Anyway, my time is almost up to get this published before the end of the day, so that’s it for now.

4 thoughts on “Life in Norway

  1. Regarding Vista:

    This past week, I had to take my wife’s PC to my favorite independent computer shop for repairs. My wife is still using Windows98SE. I have WindowsXP SP2 on mine.

    I asked whether WindowsXP could still be installed on a new PC if my wife’s PC could not be repaired. I was told that the shop never installs Vista unless a customer demands it. The requests they get to remove Vista are an order of magnitude greater than requests to install it.
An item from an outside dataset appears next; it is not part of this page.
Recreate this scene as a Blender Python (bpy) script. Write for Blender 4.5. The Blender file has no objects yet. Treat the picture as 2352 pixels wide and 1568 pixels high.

    You will notice that my wife has “second edition” and that I have “service pack 2”. As a retired software test engineer (doing approximately what you are now doing), I learned NEVER to take the initial version of an operating system.

  2. Hei Lachy, With the difference in the folk and the high prices in the shops not to mention the extortionate cost of alcohol how do you like living in Norway???
    I speak as someone who spent a year in Norway (Brevik and Stavanger) many years ago (1986/7 in a different lifetime) ! I would advise you to watch out for the female version of humans in that part of the World and I also speak of that subject from experience – I lost my 1st husband (after 20 years of marriage to one of these very predatory females)… Mind you I got over it and actually while I was there had a whale of a time after I got over the initial shock ! and made several friends with whom I kept up a bond of friendship for years. It’s a beautiful place to live though and the Norwegians have a lot to be thankful for – although there is a high cost of living, the standard of life there is high too – or has it changed ? I’m afraid I have in the last few years kind of lost track of my friends, however I would probably be able to pick up the strands again with a bit of detective work …. Hope you enjoy life there as much as I did, Blimey ! I’m so envious…….. Cheers from Scotland – lunatic-kate.blogspot.com Bye!.

  3. Cars ARE supposed to stop for pedestrians waiting to cross the road at a zebra crossing. It’s a known issue that few do.